<<<<

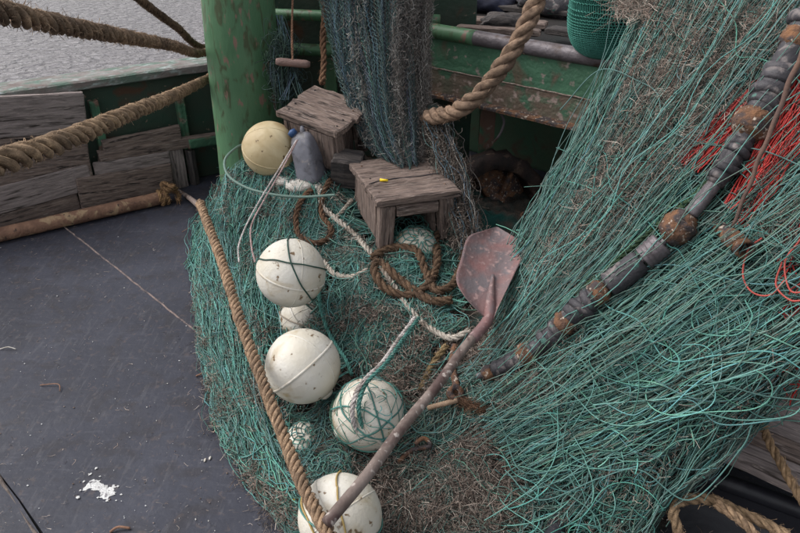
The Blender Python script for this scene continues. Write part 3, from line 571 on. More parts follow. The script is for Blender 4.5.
def float_(px, py, rpx, rad, ax, label, mt=M_float, cords=(), net=0, seams=True):
    if rad is None: d = float((Ph(px, py) - CAM) @ np.array([0, cp, -sp])) + .45 * rpx * 2.5 / FPX; rad = rpx * d / FPX
    d = rad * FPX / rpx; c = Pd(px, py, d); root = thing('trawl_float', label, 'float', tuple(c - up * rad), 'round trawl floats on the net heap')
    mobj('shell', sphere(c, rad, 30, 48, ax=ax), mt, root)
    if seams:
        ax = norm(ax); prof = [(-.004, rad * .9995), (-.0035, rad + .0018), (.0035, rad + .0018), (.004, rad * .9995)]
        mobj('seam', lathe(prof, c, ax, 64), mt, root)
        s2 = norm(np.cross(ax, (.4, -.3, .8))); mobj('seam', lathe([(-.002, rad * .9996), (-.0015, rad + .0008), (.0015, rad + .0008), (.002, rad * .9996)], c, s2, 64), mt, root)
        for s in (-1,): mobj('lug', lathe([(0, .022), (.008, .022), (.014, .014), (.014, .006), (.002, .005)], c + ax * (rad - .005) * s, ax * s, 16), mt, root)
    for (cx, h, tn) in cords:
        P = ring_pts(c, rad + .003, cx, 72, h * rad) + wig(1, 72, .0015, (2, 9))[0]
        mobj('cord', tubes(P[None], .0026, 6, tn), M_twine, root)
    if net:
        ds = []; a0 = norm((.2, -.5, .85)); n1 = norm(np.cross(a0, (1, 0, 0))); n2 = np.cross(a0, n1); NP = []; nm, nv = net, 15
        for k in range(nm):
            for sg in (0,):
                t = np.linspace(.15, 2.3, nv * 5); zz = (2 / math.pi) * np.arcsin(np.sin(t * nv)) ; ph = 2 * math.pi * k / nm + (1 if k % 2 else -1) * zz * math.pi / nm
                ph = ph + .12 * np.sin(3 * t + k * .3); tt = t + .05 * np.sin(5 * ph)
                dn = np.sin(tt)[:, None] * (np.cos(ph)[:, None] * n1 + np.sin(ph)[:, None] * n2) + np.cos(tt)[:, None] * a0
                NP.append(c + dn * (rad + .004 + .004 * np.sin(7 * tt + k)[:, None]))
        mobj('net_cover', tubes(np.array(NP), .0014 if net < 12 else .0022, 3, teal(nm, 1.0, 2.2, .1)), M_twine, root, kind='stuff')
    return root, c, d
DG = (.02,.06,.045)
F1 = float_(270,149,27.5,.118,(.25,-.35,.9),'yellowed round float beside the green post, at the top of the heap',M_floaty)
F2 = float_(291,273,34.5,.120,(.3,.1,.95),'off-white float with crossed dark green cords, second float below the post',cords=(((.9,.1,.35),.35,DG),((.15,.55,.83),.25,DG)))
F3 = float_(303,366,37.5,.120,(-.62,.30,.70),'clean white float with a raised diagonal seam, beside the long brown rope')
F4 = float_(368,414,36,.112,(.8,.2,.5),'white float under loose teal cords, left of the shovel handle',cords=(((.5,-.1,.85),.25,TEAL),((.85,.3,.1),.1,TEAL*.8),((-.5,.3,.8),-.2,TEAL*.6),((.3,.8,.4),-.3,TEAL*1.2)),net=8)
F5 = float_(340,516,42,.114,(.75,.3,.45),'white float cut by the bottom edge under the shovel handle',cords=(((.8,.3,.5),-.45,(.35,.24,.08)),((.9,.1,.2),.2,(.4,.28,.1)),((.3,.3,.9),.1,TEAL)))
F6 = float_(303,320,24,None,(.8,.2,.5),'small white float wedged between two larger white floats',cords=(((.3,.3,.9),.1,(.3,.25,.2)),((.1,.9,.3),.1,(.25,.2,.16)),((.6,.6,.3),.3,DG)))
F7 = float_(415,252,25,None,(.1,.2,.9),'white float inside a teal net bag beneath the front stool',net=22,seams=False)
F8 = float_(305,443,21,None,(.1,.2,.9),'half buried white float netted in teal left of the shovel handle',net=20,seams=False)
# pale foam pieces by the yellow float
for k, (px, py, s) in enumerate([(300,186,.045),(318,187,.03),(285,181,.03)]):
    c = Ph(px, py, .01); V, Q, _, _ = sphere(c, s, 10, 14); V = c + (V - c) * [1.4, 1, .6] + rng.normal(size=V.shape) * .003
    tag(mobj('foam_piece', (V, Q, None, None), M_foam), ['larger grubby white foam lump below the yellowed float','small foam lump nearest the jerrycan','small foam lump farthest left under the yellowed float'][k], 'foam')

# ---------------------------------------------------------------- stools, block, can
def stool(loc, xdir, ydir, zdir, W, Dp, Ht, mt, label, sd_, tops=3, panel=True):
    x, y, z = norm(xdir), norm(ydir), norm(zdir); o = np.asarray(loc, float); root = thing('wooden_stool', label, 'stool', tuple(o - z * Ht))
    # loc = front-left corner of the top face; x to the right, y away
    for k in range(tops): board('seat_plank', o + y * (Dp / tops * k + .0015) + x * rng.normal() * .002, x, y, W + .004 * k, Dp / tops - .003, .034, mt, root, sd_ + k, 10, 3, .006, bev=.007)
    for k in range(tops):
        for xx in (.035, W - .035):
            for yy in ((.3, .7) if tops < 3 else (.5,)):
                if random.random() < .85: mobj('nail', lathe([(-.004, .0042), (.0022, .0042), (.003, .003), (.0032, .0002)], o + x * (xx + random.uniform(-.005, .005)) + y * (Dp / tops * (k + yy)), z, 8), M_rust, root)
    h = Ht - .036; i = .022
    for sx in (i, W - i - .058):
        for sy in (.012, Dp - .062):
            spl = (-.012 if sx < W / 2 else .012); b0 = o - z * .036 + x * sx + y * sy
            board('leg', b0, -z + x * spl / h, x, h, .058, .05, mt, root, sd_ + 9 + int(sx * 50), 6, 3, .003, bev=.005)
        if panel: board('side_panel', o - z * .036 + x * (sx + .01) + y * .065, -z, y, h * (.9 if tops == 3 else .98), Dp - .130, .02, mt, root, sd_ + 20 + int(sx * 40), 6, 4, .003, bev=.004)
    if tops == 2:
        for sy in (.004, Dp - .018): board('front_board', o - z * .037 + x * .03 + y * sy, -z, x, h * .94, W - .06, .014, mt, root, sd_ + 50, 6, 6, .002, bev=.003)
    for sy in (.006, Dp - .03): board('apron', o - z * .037 + x * (i + .061) + y * sy, x, y, W - 2 * i - .124, .022, .045, mt, root, sd_ + 30, 8, 2, .003, bev=.004)
    return root
zt = .635
fl, fr, bl_, br_ = Pz(376,201,zt), Pz(461,190,zt), Pz(352,161,zt), Pz(437,157,zt)
xd = norm(fr - fl); yd = np.array([-xd[1], xd[0], 0]); W = np.linalg.norm(fr - fl)
stool(fl, xd, yd, up, W, np.linalg.norm(bl_ - fl), .21, M_wood, 'weathered brown stool standing upright in front with a yellow tag wire', 70)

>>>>

TASK STATEMENT:
Transcribe the preceding listing in its entirety and with exact wording, leaving out pictures.

THE RESPONSE:
The Blender Python script for this scene continues. Write part 3, from line 571 on. More parts follow. The script is for Blender 4.5.
def float_(px, py, rpx, rad, ax, label, mt=M_float, cords=(), net=0, seams=True):
    if rad is None: d = float((Ph(px, py) - CAM) @ np.array([0, cp, -sp])) + .45 * rpx * 2.5 / FPX; rad = rpx * d / FPX
    d = rad * FPX / rpx; c = Pd(px, py, d); root = thing('trawl_float', label, 'float', tuple(c - up * rad), 'round trawl floats on the net heap')
    mobj('shell', sphere(c, rad, 30, 48, ax=ax), mt, root)
    if seams:
        ax = norm(ax); prof = [(-.004, rad * .9995), (-.0035, rad + .0018), (.0035, rad + .0018), (.004, rad * .9995)]
        mobj('seam', lathe(prof, c, ax, 64), mt, root)
        s2 = norm(np.cross(ax, (.4, -.3, .8))); mobj('seam', lathe([(-.002, rad * .9996), (-.0015, rad + .0008), (.0015, rad + .0008), (.002, rad * .9996)], c, s2, 64), mt, root)
        for s in (-1,): mobj('lug', lathe([(0, .022), (.008, .022), (.014, .014), (.014, .006), (.002, .005)], c + ax * (rad - .005) * s, ax * s, 16), mt, root)
    for (cx, h, tn) in cords:
        P = ring_pts(c, rad + .003, cx, 72, h * rad) + wig(1, 72, .0015, (2, 9))[0]
        mobj('cord', tubes(P[None], .0026, 6, tn), M_twine, root)
    if net:
        ds = []; a0 = norm((.2, -.5, .85)); n1 = norm(np.cross(a0, (1, 0, 0))); n2 = np.cross(a0, n1); NP = []; nm, nv = net, 15
        for k in range(nm):
            for sg in (0,):
                t = np.linspace(.15, 2.3, nv * 5); zz = (2 / math.pi) * np.arcsin(np.sin(t * nv)) ; ph = 2 * math.pi * k / nm + (1 if k % 2 else -1) * zz * math.pi / nm
                ph = ph + .12 * np.sin(3 * t + k * .3); tt = t + .05 * np.sin(5 * ph)
                dn = np.sin(tt)[:, None] * (np.cos(ph)[:, None] * n1 + np.sin(ph)[:, None] * n2) + np.cos(tt)[:, None] * a0
                NP.append(c + dn * (rad + .004 + .004 * np.sin(7 * tt + k)[:, None]))
        mobj('net_cover', tubes(np.array(NP), .0014 if net < 12 else .0022, 3, teal(nm, 1.0, 2.2, .1)), M_twine, root, kind='stuff')
    return root, c, d
DG = (.02,.06,.045)
F1 = float_(270,149,27.5,.118,(.25,-.35,.9),'yellowed round float beside the green post, at the top of the heap',M_floaty)
F2 = float_(291,273,34.5,.120,(.3,.1,.95),'off-white float with crossed dark green cords, second float below the post',cords=(((.9,.1,.35),.35,DG),((.15,.55,.83),.25,DG)))
F3 = float_(303,366,37.5,.120,(-.62,.30,.70),'clean white float with a raised diagonal seam, beside the long brown rope')
F4 = float_(368,414,36,.112,(.8,.2,.5),'white float under loose teal cords, left of the shovel handle',cords=(((.5,-.1,.85),.25,TEAL),((.85,.3,.1),.1,TEAL*.8),((-.5,.3,.8),-.2,TEAL*.6),((.3,.8,.4),-.3,TEAL*1.2)),net=8)
F5 = float_(340,516,42,.114,(.75,.3,.45),'white float cut by the bottom edge under the shovel handle',cords=(((.8,.3,.5),-.45,(.35,.24,.08)),((.9,.1,.2),.2,(.4,.28,.1)),((.3,.3,.9),.1,TEAL)))
F6 = float_(303,320,24,None,(.8,.2,.5),'small white float wedged between two larger white floats',cords=(((.3,.3,.9),.1,(.3,.25,.2)),((.1,.9,.3),.1,(.25,.2,.16)),((.6,.6,.3),.3,DG)))
F7 = float_(415,252,25,None,(.1,.2,.9),'white float inside a teal net bag beneath the front stool',net=22,seams=False)
F8 = float_(305,443,21,None,(.1,.2,.9),'half buried white float netted in teal left of the shovel handle',net=20,seams=False)
# pale foam pieces by the yellow float
for k, (px, py, s) in enumerate([(300,186,.045),(318,187,.03),(285,181,.03)]):
    c = Ph(px, py, .01); V, Q, _, _ = sphere(c, s, 10, 14); V = c + (V - c) * [1.4, 1, .6] + rng.normal(size=V.shape) * .003
    tag(mobj('foam_piece', (V, Q, None, None), M_foam), ['larger grubby white foam lump below the yellowed float','small foam lump nearest the jerrycan','small foam lump farthest left under the yellowed float'][k], 'foam')

# ---------------------------------------------------------------- stools, block, can
def stool(loc, xdir, ydir, zdir, W, Dp, Ht, mt, label, sd_, tops=3, panel=True):
    x, y, z = norm(xdir), norm(ydir), norm(zdir); o = np.asarray(loc, float); root = thing('wooden_stool', label, 'stool', tuple(o - z * Ht))
    # loc = front-left corner of the top face; x to the right, y away
    for k in range(tops): board('seat_plank', o + y * (Dp / tops * k + .0015) + x * rng.normal() * .002, x, y, W + .004 * k, Dp / tops - .003, .034, mt, root, sd_ + k, 10, 3, .006, bev=.007)
    for k in range(tops):
        for xx in (.035, W - .035):
            for yy in ((.3, .7) if tops < 3 else (.5,)):
                if random.random() < .85: mobj('nail', lathe([(-.004, .0042), (.0022, .0042), (.003, .003), (.0032, .0002)], o + x * (xx + random.uniform(-.005, .005)) + y * (Dp / tops * (k + yy)), z, 8), M_rust, root)
    h = Ht - .036; i = .022
    for sx in (i, W - i - .058):
        for sy in (.012, Dp - .062):
            spl = (-.012 if sx < W / 2 else .012); b0 = o - z * .036 + x * sx + y * sy
            board('leg', b0, -z + x * spl / h, x, h, .058, .05, mt, root, sd_ + 9 + int(sx * 50), 6, 3, .003, bev=.005)
        if panel: board('side_panel', o - z * .036 + x * (sx + .01) + y * .065, -z, y, h * (.9 if tops == 3 else .98), Dp - .130, .02, mt, root, sd_ + 20 + int(sx * 40), 6, 4, .003, bev=.004)
    if tops == 2:
        for sy in (.004, Dp - .018): board('front_board', o - z * .037 + x * .03 + y * sy, -z, x, h * .94, W - .06, .014, mt, root, sd_ + 50, 6, 6, .002, bev=.003)
    for sy in (.006, Dp - .03): board('apron', o - z * .037 + x * (i + .061) + y * sy, x, y, W - 2 * i - .124, .022, .045, mt, root, sd_ + 30, 8, 2, .003, bev=.004)
    return root
zt = .635
fl, fr, bl_, br_ = Pz(376,201,zt), Pz(461,190,zt), Pz(352,161,zt), Pz(437,157,zt)
xd = norm(fr - fl); yd = np.array([-xd[1], xd[0], 0]); W = np.linalg.norm(fr - fl)
stool(fl, xd, yd, up, W, np.linalg.norm(bl_ - fl), .21, M_wood, 'weathered brown stool standing upright in front with a yellow tag wire', 70)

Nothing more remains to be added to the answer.